[Scene modeling code data]

• • • •

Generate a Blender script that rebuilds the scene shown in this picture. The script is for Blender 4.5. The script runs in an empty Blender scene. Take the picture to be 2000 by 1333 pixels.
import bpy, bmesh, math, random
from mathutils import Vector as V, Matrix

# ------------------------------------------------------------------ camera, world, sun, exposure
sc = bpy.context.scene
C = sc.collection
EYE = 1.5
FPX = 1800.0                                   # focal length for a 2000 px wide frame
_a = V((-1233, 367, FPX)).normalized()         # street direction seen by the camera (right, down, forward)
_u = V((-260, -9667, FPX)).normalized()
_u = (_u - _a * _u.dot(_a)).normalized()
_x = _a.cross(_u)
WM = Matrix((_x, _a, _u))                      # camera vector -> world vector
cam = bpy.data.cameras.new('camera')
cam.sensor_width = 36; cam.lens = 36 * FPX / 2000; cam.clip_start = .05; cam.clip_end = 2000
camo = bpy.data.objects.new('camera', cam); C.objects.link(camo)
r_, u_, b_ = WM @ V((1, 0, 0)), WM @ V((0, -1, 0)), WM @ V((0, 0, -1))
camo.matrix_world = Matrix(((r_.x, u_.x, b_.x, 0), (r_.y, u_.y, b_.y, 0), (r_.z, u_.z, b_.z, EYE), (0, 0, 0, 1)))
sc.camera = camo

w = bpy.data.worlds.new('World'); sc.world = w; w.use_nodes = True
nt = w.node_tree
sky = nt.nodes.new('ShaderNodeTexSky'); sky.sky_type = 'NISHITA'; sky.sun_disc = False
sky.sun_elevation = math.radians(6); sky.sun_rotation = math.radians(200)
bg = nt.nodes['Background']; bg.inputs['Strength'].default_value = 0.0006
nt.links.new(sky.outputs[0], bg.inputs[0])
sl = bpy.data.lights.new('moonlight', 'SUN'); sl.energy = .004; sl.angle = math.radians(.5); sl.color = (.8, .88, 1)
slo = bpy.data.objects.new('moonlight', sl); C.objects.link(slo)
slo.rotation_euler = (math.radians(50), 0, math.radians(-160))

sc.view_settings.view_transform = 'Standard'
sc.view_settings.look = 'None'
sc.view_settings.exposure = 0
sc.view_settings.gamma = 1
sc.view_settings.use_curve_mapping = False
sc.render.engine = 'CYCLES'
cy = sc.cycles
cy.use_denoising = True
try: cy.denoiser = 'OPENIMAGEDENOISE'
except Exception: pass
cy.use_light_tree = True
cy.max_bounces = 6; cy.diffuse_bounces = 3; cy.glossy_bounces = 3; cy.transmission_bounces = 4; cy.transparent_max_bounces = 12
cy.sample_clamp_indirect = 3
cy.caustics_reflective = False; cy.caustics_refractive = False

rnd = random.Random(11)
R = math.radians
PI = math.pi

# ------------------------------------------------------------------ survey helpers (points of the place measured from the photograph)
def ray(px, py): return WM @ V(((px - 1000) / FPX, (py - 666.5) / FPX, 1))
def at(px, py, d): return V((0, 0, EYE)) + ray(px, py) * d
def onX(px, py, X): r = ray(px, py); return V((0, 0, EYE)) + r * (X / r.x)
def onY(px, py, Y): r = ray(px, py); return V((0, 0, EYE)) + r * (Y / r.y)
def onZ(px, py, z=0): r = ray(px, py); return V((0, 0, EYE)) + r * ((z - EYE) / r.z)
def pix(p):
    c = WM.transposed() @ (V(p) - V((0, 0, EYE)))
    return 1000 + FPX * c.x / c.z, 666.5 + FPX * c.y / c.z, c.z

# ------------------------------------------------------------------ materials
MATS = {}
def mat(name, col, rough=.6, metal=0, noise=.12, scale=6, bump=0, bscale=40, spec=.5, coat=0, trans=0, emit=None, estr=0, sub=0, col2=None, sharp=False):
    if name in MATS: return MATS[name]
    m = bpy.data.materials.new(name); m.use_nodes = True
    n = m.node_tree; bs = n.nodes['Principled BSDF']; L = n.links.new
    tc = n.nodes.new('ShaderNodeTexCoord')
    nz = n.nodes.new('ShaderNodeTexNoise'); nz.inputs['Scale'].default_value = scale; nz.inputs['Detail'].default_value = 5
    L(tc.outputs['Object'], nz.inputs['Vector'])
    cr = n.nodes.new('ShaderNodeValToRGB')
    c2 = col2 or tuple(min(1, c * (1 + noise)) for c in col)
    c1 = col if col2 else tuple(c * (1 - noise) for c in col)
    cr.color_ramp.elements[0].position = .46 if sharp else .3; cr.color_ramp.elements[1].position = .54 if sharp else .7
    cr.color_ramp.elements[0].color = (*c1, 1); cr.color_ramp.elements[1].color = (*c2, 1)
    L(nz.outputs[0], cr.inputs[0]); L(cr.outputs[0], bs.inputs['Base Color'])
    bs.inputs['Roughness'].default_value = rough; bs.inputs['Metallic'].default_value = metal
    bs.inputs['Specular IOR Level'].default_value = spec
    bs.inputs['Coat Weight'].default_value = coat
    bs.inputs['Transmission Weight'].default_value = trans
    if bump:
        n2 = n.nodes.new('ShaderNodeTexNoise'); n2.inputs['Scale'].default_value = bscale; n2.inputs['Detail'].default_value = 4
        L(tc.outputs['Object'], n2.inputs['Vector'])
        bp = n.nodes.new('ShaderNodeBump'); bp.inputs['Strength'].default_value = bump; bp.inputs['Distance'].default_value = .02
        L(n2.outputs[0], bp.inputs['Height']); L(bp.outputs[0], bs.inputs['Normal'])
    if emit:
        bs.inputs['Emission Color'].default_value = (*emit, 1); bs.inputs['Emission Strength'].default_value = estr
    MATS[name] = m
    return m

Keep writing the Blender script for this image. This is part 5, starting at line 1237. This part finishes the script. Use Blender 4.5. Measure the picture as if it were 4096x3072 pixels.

• • • •

▶ [EXERCISE] Write out again, exactly, the lines from the start of the entries up to and including the one with "from mathutils import Vector as V, Matrix". Nothing else belongs in the reply.

▶ [EXERCISE RESPONSE]
Generate a Blender script that rebuilds the scene shown in this picture. The script is for Blender 4.5. The script runs in an empty Blender scene. Take the picture to be 2000 by 1333 pixels.
import bpy, bmesh, math, random
from mathutils import Vector as V, Matrix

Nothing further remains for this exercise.